Unexpectedly Intriguing!
20 January 2015

With President Obama's 2015 State of the Union address now upon us, we thought we'd follow up on a 2011 post, which showed that the post-recession jobs recovery in the U.S. wasn't quite as good as claimed by the President's political supporters in the U.S. Congress.

Specifically, those supporters were claiming that the jobs recovery under President Obama were faster than those seen during the 1990 and 2001 recessions. Here's the chart we featured to show how things really stood at that time:

Percentage of Maximum Payroll Job Losses in Post WWII Recessions, Aligned at Maximum Job Losses, through December 2010

The jobs recovery from the 2007 recession was still a work in progress however, and in January 2011, even though it was the worst on record, it really wasn't too far out of sync with the typical payroll jobs recovery seen in every recession since the end of World War 2, where the typical recovery in jobs takes approximately the same number of months as it did for the maximum job loss to occur during each period of economic contraction.

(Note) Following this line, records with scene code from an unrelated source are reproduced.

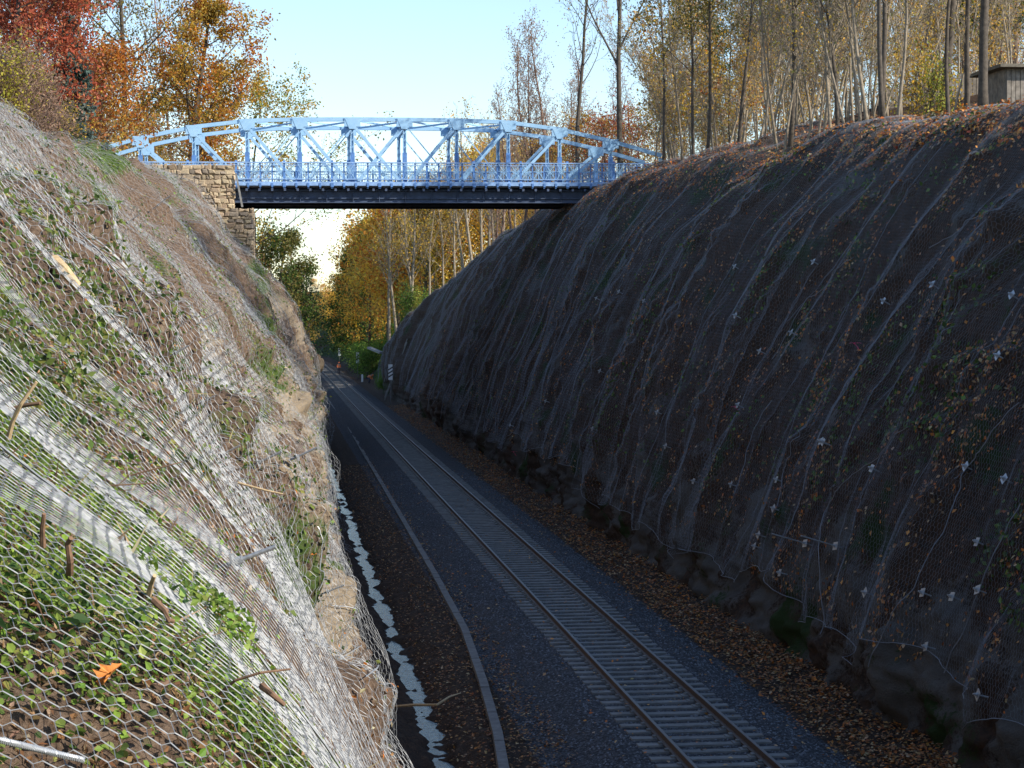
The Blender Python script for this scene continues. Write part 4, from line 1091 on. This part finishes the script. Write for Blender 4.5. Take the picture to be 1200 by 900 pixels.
def put_top(protos, H0, px, y, ptop, **kw):
    x = X(px, y); z = gz(x, y); return put(protos, x, y, max(.25, (ZP(px, ptop, y)-z)/H0), **kw)
vs_ = [(330,330,348),(341,300,345),(352,520,346),(362,480,351),(374,500,353),(386,470,345),(396,440,355),(408,430,338),(422,390,308),(434,360,280),(450,340,256),(432,310,315),(454,300,272),(466,290,240),(480,280,232),
 (498,272,228),(512,305,225),(528,285,224),(470,335,255),(500,345,232),(560,290,196),(580,275,190),(356,520,358),(378,560,352),(404,520,330),(368,600,355),(600,265,185),(625,255,185),(444,420,285),(346,600,352),(400,400,365),(415,345,330)]
for px, y, tp in vs_: put_top(valley, 15.2, px, y, tp)
trunks = forest_kind('forest_tree', 'tall slim trunk in the sunlit wood seen under the right half of the bridge', 'slim trunks under the bridge', 19, .20, dict(FOREST, start=(.45,.25,.2)), dict(n=420, size=.24, spread=.4, pal=BR(GOLD,1.2)), M_BARKP, 3)
for px, y in ((455,262),(468,250),(477,246),(490,258),(503,250),(520,245),(534,238),(548,245),(556,235),(566,228),(574,240),(584,225),(592,232),(603,222),(614,228),(625,215),(636,222),(648,210),(659,218),(540,262),(580,258),(510,275),(630,240),(655,235),(672,205)): put_top(trunks, 19., px, y, (rt.uniform(205,235) if px < 545 else rt.uniform(120,190)))
hedge = forest_kind('laurel_shrub', 'leafy green shrub massed on the bank behind the distance boards', 'green shrubs on the right bank', 4.6, .06, dict(BUSH, n=(9,5)), dict(n=3600, size=.22, spread=.5, pal=BR(BRIGHTG)+BRIGHTG), M_BARK, 3)
for k in range(64):
    v = 286 + 150*rt.uniform()**1.2; u = 5.4 + rt.uniform()*10
    if k % 4 == 0: v = rt.uniform(240, 286); u = rt.uniform(9.5, 17)
    put(hedge, u+float(cx(v)), v, rt.uniform(.7,1.15), zoff=-.4)
for v, u in ((244,4.9),(250,5.2),(256,5.6),(262,6.0)): put(hedge, u, v, rt.uniform(.35,.5), zoff=-.2)
single('lime_shrub', 'sunlit yellow green shrub on the crest where the netted slope ends', 486, 232, 338, .05, BUSH, dict(n=3000, size=.2, spread=.4, pal=BRIGHTG+YGREEN[:1]), M_BARK, 'shrub')
# shade-giving trees along the right crest behind and right of the camera's view are out of frame and left out
MB.rmin = 0.
# ------------------------------------------------------------------ undergrowth, leaf litter, sticks
rl_ = np.random.default_rng(77)
def scatter(side, n, vr, sfrac, maskf, pw=1.):
    """points on a bank, denser near the camera"""
    u = rl_.uniform(size=n); v = vr[0]*(vr[1]/vr[0])**u**pw
    s = rl_.uniform(sfrac[0], sfrac[1], n)*Lof(side, v)
    k = maskf(v, s) > rl_.uniform(size=n)
    return v[k], s[k]
def on_bank(side, v, s, lift):
    return gndpt(side, v, s) + normal(side, v, s)*np.asarray(lift)[:,None]
parts = []
def addleaves(side, v, s, size, pal, lift=(.0,.09), flat=.5, w=.62, fold=.2, colvar=.25, rnd=False):
    C = on_bank(side, v, s, rl_.uniform(lift[0], lift[1], len(v)))
    return leaf_quads(C, size, rl_, pal, w=w, fold=fold, flat=flat, nrm=normal(side, v, s), colvar=colvar, rnd=rnd)
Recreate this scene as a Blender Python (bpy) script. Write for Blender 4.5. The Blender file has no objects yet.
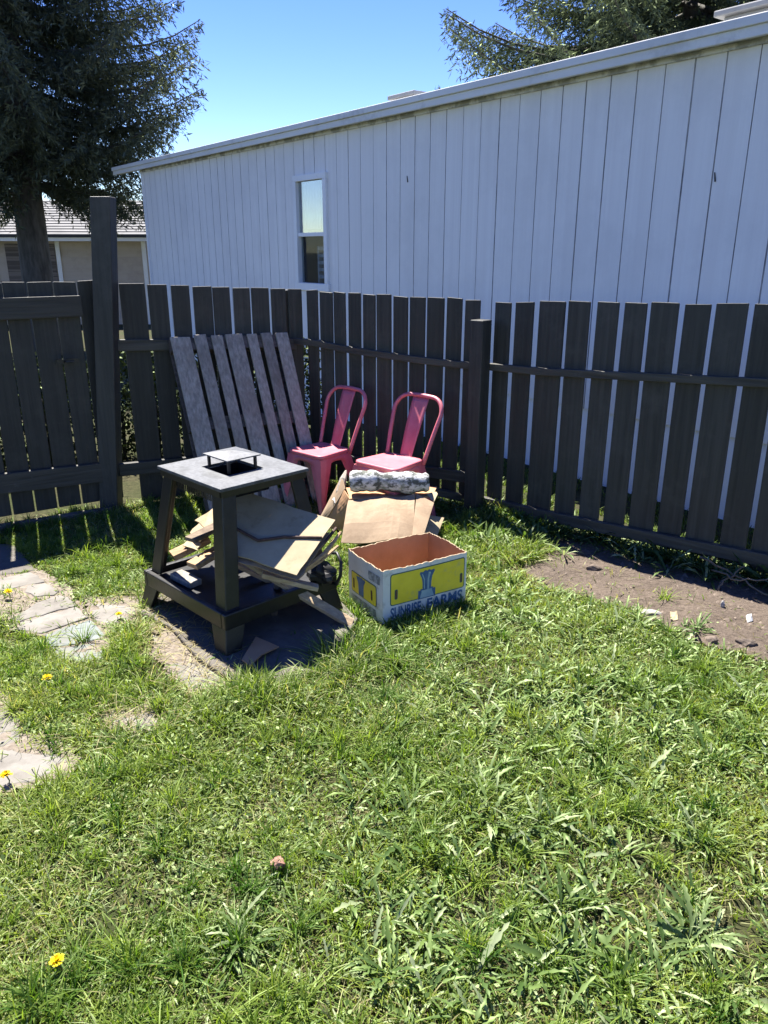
import bpy, bmesh, math, random
import numpy as np
from mathutils import Vector, Matrix, Euler

random.seed(11)
RNG = np.random.default_rng(11)
scene = bpy.context.scene
COL = scene.collection
R = math.radians

# ------------------------------------------------------------------ camera
F_PX, PITCH, EYE = 769.0, R(18.8), 1.7
CP, SP = math.cos(PITCH), math.sin(PITCH)
cam_d = bpy.data.cameras.new('camera')
cam = bpy.data.objects.new('camera', cam_d)
COL.objects.link(cam)
cam.location = (0, 0, EYE)
cam.rotation_euler = (R(90) - PITCH, 0, 0)
cam_d.sensor_fit = 'VERTICAL'
cam_d.sensor_height = 24.0
cam_d.lens = F_PX / 1024 * 24.0
cam_d.clip_end = 3000
cam_d.clip_start = 0.05
scene.camera = cam

def ray(u, v):
    x = (u - 384) / F_PX; y = -(v - 512) / F_PX
    return x, CP + SP * y, -SP + CP * y
def gp(u, v, z=0.0):
    d = ray(u, v); t = (z - EYE) / d[2]
    return Vector((d[0] * t, d[1] * t, z))
def at_depth(u, v, Y):
    d = ray(u, v); t = Y / d[1]
    return Vector((d[0] * t, Y, EYE + d[2] * t))

# ------------------------------------------------------------------ light
SUN_AZ, SUN_EL = R(-24), R(60.5)          # azimuth clockwise from +Y
sun_dir = Vector((math.sin(SUN_AZ) * math.cos(SUN_EL), math.cos(SUN_AZ) * math.cos(SUN_EL), math.sin(SUN_EL)))
sd = bpy.data.lights.new('sun', 'SUN'); sd.energy = 4.3; sd.angle = R(0.55); sd.color = (1.0, 0.955, 0.88)
so = bpy.data.objects.new('sun', sd); COL.objects.link(so)
so.rotation_euler = sun_dir.to_track_quat('Z', 'Y').to_euler()
w = bpy.data.worlds.new('World'); scene.world = w; w.use_nodes = True
nt = w.node_tree; bg = nt.nodes['Background']
sky = nt.nodes.new('ShaderNodeTexSky'); sky.sky_type = 'NISHITA'; sky.sun_disc = False
sky.sun_elevation = SUN_EL; sky.sun_rotation = SUN_AZ
sky.altitude = 1000; sky.air_density = 1.0; sky.dust_density = 0.0; sky.ozone_density = 3.0
hs = nt.nodes.new('ShaderNodeHueSaturation'); hs.inputs['Saturation'].default_value = 1.27; hs.inputs['Hue'].default_value = .524
nt.links.new(sky.outputs[0], hs.inputs['Color']); nt.links.new(hs.outputs[0], bg.inputs[0]); bg.inputs[1].default_value = 0.058
scene.view_settings.view_transform = 'Standard'
scene.view_settings.look = 'None'
scene.view_settings.gamma = 1.0
scene.view_settings.exposure = 2.08

# ------------------------------------------------------------------ materials
def new_mat(name):
    m = bpy.data.materials.new(name); m.use_nodes = True
    return m, m.node_tree, m.node_tree.nodes['Principled BSDF']
def lk(t, a, b): t.links.new(a, b)

def mat_noise(name, c1, c2, scale=(6, 6, 6), rough=0.7, metal=0.0, detail=6, bump=0.0, lo=0.35, hi=0.65,
              c3=None, s3=1.5, lo3=0.5, hi3=0.7, vary=0.0, spec=0.35, rough2=None):
    """two colours through stretched noise in object space, an optional third in larger blotches, per-object tint"""
    m, t, p = new_mat(name)
    tc = t.nodes.new('ShaderNodeTexCoord'); oi = t.nodes.new('ShaderNodeObjectInfo')
    add = t.nodes.new('ShaderNodeVectorMath'); add.operation = 'MULTIPLY_ADD'
    cmb = t.nodes.new('ShaderNodeCombineXYZ')
    for i in range(3): lk(t, oi.outputs['Random'], cmb.inputs[i])
    lk(t, cmb.outputs[0], add.inputs[0]); add.inputs[1].default_value = (37, 23, 51)
    lk(t, tc.outputs['Object'], add.inputs[2])
    mp = t.nodes.new('ShaderNodeMapping'); mp.inputs['Scale'].default_value = scale
    lk(t, add.outputs[0], mp.inputs[0])
    n = t.nodes.new('ShaderNodeTexNoise'); n.inputs['Scale'].default_value = 1; n.inputs['Detail'].default_value = detail
    n.inputs['Roughness'].default_value = 0.62
    lk(t, mp.outputs[0], n.inputs['Vector'])
    r = t.nodes.new('ShaderNodeValToRGB'); e = r.color_ramp.elements
    e[0].position, e[1].position = lo, hi
    e[0].color, e[1].color = (*c1, 1), (*c2, 1)
    lk(t, n.outputs['Fac'], r.inputs[0]); out = r.outputs[0]
    if c3:
        n3 = t.nodes.new('ShaderNodeTexNoise'); n3.inputs['Scale'].default_value = s3; n3.inputs['Detail'].default_value = 8
        n3.inputs['Roughness'].default_value = 0.7
        lk(t, add.outputs[0], n3.inputs['Vector'])
        r3 = t.nodes.new('ShaderNodeValToRGB'); r3.color_ramp.elements[0].position = lo3; r3.color_ramp.elements[1].position = hi3
        lk(t, n3.outputs['Fac'], r3.inputs[0])
        mx = t.nodes.new('ShaderNodeMix'); mx.data_type = 'RGBA'
        lk(t, r3.outputs[0], mx.inputs[0]); lk(t, out, mx.inputs[6]); mx.inputs[7].default_value = (*c3, 1)
        out = mx.outputs[2]
    if vary:
        hsv = t.nodes.new('ShaderNodeHueSaturation')
        mr = t.nodes.new('ShaderNodeMapRange'); mr.inputs[3].default_value = 1 - vary; mr.inputs[4].default_value = 1 + vary
        lk(t, oi.outputs['Random'], mr.inputs[0]); lk(t, mr.outputs[0], hsv.inputs['Value'])
        lk(t, out, hsv.inputs['Color']); out = hsv.outputs[0]
    lk(t, out, p.inputs['Base Color'])
    p.inputs['Roughness'].default_value = rough; p.inputs['Metallic'].default_value = metal
    p.inputs['Specular IOR Level'].default_value = spec
    if rough2 is not None:
        mr = t.nodes.new('ShaderNodeMapRange'); mr.inputs[3].default_value = rough; mr.inputs[4].default_value = rough2
        lk(t, n.outputs['Fac'], mr.inputs[0]); lk(t, mr.outputs[0], p.inputs['Roughness'])
    if bump:
        b = t.nodes.new('ShaderNodeBump'); b.inputs['Strength'].default_value = bump; b.inputs['Distance'].default_value = 0.01
        lk(t, n.outputs['Fac'], b.inputs['Height']); lk(t, b.outputs[0], p.inputs['Normal'])
    return m

M = {}
M['fence'] = mat_noise('fence_stain', (.031, .0305, .026), (.050, .0485, .041), (45, 45, 1.6), .55, bump=.4, c3=(.066, .0635, .054), s3=4.5, lo3=.52, hi3=.78, vary=.24, spec=.3)
M['fence_rail'] = mat_noise('fence_rail_stain', (.034, .032, .025), (.068, .063, .050), (1.8, 45, 45), .6, bump=.5, c3=(.10, .10, .095), s3=9, lo3=.62, hi3=.75, vary=.15, spec=.35)
M['grey_wood'] = mat_noise('weathered_grey_wood', (.195, .175, .145), (.35, .315, .265), (60, 60, 1.2), .85, bump=.6, c3=(.19, .16, .125), s3=3.0, lo3=.5, hi3=.75, vary=.22)
M['grey_wood_dark'] = mat_noise('weathered_dark_wood', (.05, .042, .038), (.12, .10, .09), (3, 34, 34), .85, bump=.6, vary=.15)
M['pale_wood'] = mat_noise('pale_wood', (.30, .21, .12), (.46, .35, .21), (3, 60, 60), .75, bump=.4, c3=(.25, .19, .13), s3=6, vary=.15)
M['raw_wood'] = mat_noise('raw_split_wood', (.26, .16, .085), (.42, .29, .16), (6, 60, 60), .8, bump=.5, vary=.25)
M['old_stick'] = mat_noise('old_stick', (.10, .07, .05), (.21, .16, .11), (20, 20, 20), .85, bump=.5)
M['siding'] = mat_noise('painted_siding', (.735, .715, .69), (.80, .785, .755), (14, 14, .30), .55, bump=.2, c3=(.655, .64, .62), s3=1.1, lo3=.48, hi3=.80, spec=.3)
M['groove'] = mat_noise('siding_groove_tone', (.30, .30, .31), (.60, .59, .58), (1, 1, 4), .8)  # grooves coloured darker than the boards beside them
M['skirting'] = mat_noise('painted_skirting', (.74, .76, .78), (.80, .81, .82), (3, 3, 1), .6)
M['white_trim'] = mat_noise('white_trim', (.74, .74, .73), (.82, .82, .81), (3, 3, 3), .5, c3=(.55, .53, .50), s3=6, lo3=.6, hi3=.72)
M['gutter'] = mat_noise('eave_metal', (.60, .60, .58), (.70, .70, .67), (1.2, 1.2, 6), .5, c3=(.46, .46, .44), s3=2.5, lo3=.55, hi3=.7, spec=.4)
M['soffit'] = mat_noise('peeling_soffit', (.34, .34, .33), (.66, .66, .64), (6, 6, 6), .8, lo=.45, hi=.55)
M['roof_metal'] = mat_noise('roof_metal', (.34, .34, .33), (.45, .45, .44), (2, 2, 2), .5)
M['vent'] = mat_noise('roof_vent', (.26, .26, .25), (.36, .36, .35), (3, 3, 3), .5)
M['stone'] = mat_noise('flagstone', (.145, .132, .113), (.205, .19, .165), (9, 9, 9), .85, bump=.6, c3=(.095, .083, .068), s3=5, lo3=.5, hi3=.72, vary=.10)
M['stone_blue'] = mat_noise('blue_flagstone', (.125, .145, .138), (.18, .20, .188), (8, 8, 8), .85, bump=.5, c3=(.15, .138, .115), s3=5, lo3=.5, hi3=.7)
M['concrete'] = mat_noise('concrete', (.085, .075, .062), (.14, .125, .105), (16, 16, 16), .9, bump=.5, c3=(.055, .047, .038), s3=4, lo3=.5, hi3=.7)
M['black_metal'] = mat_noise('black_metal', (.005, .0048, .0045), (.012, .0112, .010), (22, 22, 22), .40, metal=.0, bump=.15, c3=(.034, .027, .021), s3=9, lo3=.58, hi3=.74, spec=.5)
M['dusty_metal'] = mat_noise('dusty_black_metal', (.060, .064, .070), (.105, .11, .118), (60, 60, 60), .55, bump=.15, c3=(.045, .048, .052), s3=9, lo3=.5, hi3=.62, spec=.5)
M['hole_black'] = mat_noise('hole_black', (.004, .004, .004), (.008, .008, .008), (14, 14, 14), .9)  # near-black colour that makes the hole in the top look dark
M['rust'] = mat_noise('rusty_iron', (.045, .026, .02), (.10, .055, .038), (30, 30, 30), .7, bump=.3)
M['rubber'] = mat_noise('black_rubber', (.012, .012, .012), (.022, .022, .022), (9, 9, 9), .45)
M['pink'] = mat_noise('faded_pink_paint', (.50, .115, .145), (.56, .15, .18), (14, 14, 14), .42, bump=.06, c3=(.50, .18, .19), s3=5, lo3=.5, hi3=.75, spec=.5)
M['card'] = mat_noise('cardboard', (.235, .165, .102), (.30, .22, .14), (9, 9, 9), .85, bump=.2, c3=(.17, .115, .07), s3=6, lo3=.48, hi3=.78, vary=.08)
M['card_in'] = mat_noise('box_inside_card', (.36, .20, .10), (.44, .25, .13), (8, 8, 8), .85, bump=.1)
M['card_torn'] = mat_noise('torn_cardboard_edge', (.20, .14, .085), (.42, .33, .22), (60, 60, 60), .9)
M['card_pale'] = mat_noise('pale_cardboard', (.29, .23, .135), (.36, .29, .18), (8, 8, 8), .85, bump=.2, c3=(.20, .145, .08), s3=9, lo3=.56, hi3=.75)
M['card_white'] = mat_noise('white_printed_card', (.64, .62, .56), (.74, .72, .66), (8, 8, 8), .6, c3=(.40, .35, .28), s3=11, lo3=.55, hi3=.72)
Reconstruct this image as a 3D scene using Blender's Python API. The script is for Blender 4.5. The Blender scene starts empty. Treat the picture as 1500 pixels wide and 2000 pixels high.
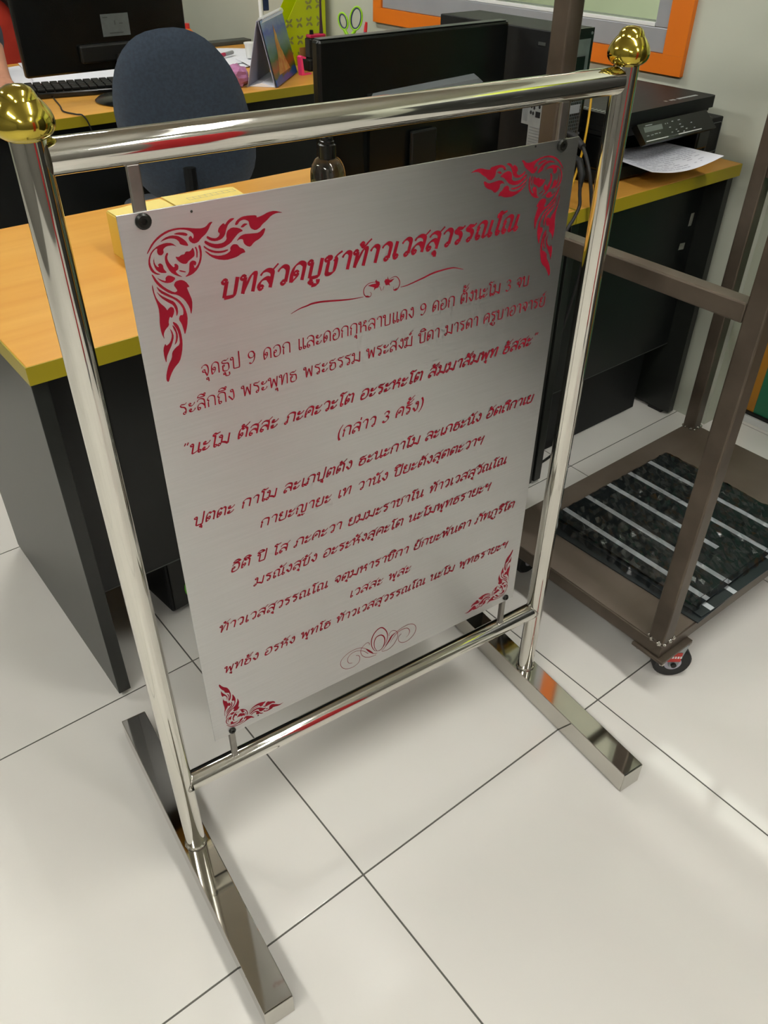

Let's next reveal how the total nonfarm jobs recovery following the 2007 recession really played out.

Percentage of Maximum Payroll Job Losses in Post WWII Recessions, Aligned at Maximum Job Losses, through May 2014

Unlike every other recession since the end of World War 2, the jobs recovery from the 2007 recession was especially protracted, making it an atypical event, but also an asymmetric one.

That outcome is a direct result of the policies that were adopted during President Obama's tenure in office, particularly those that were implemented after 2010 through the President's phone and his pen, the net effect of which was to derail the jobs recovery from even coming anywhere close to following the typical pattern seen after every other recession in the modern era.

Which is why we call the recovery following the 2007 recession the worst recession jobs recovery ever.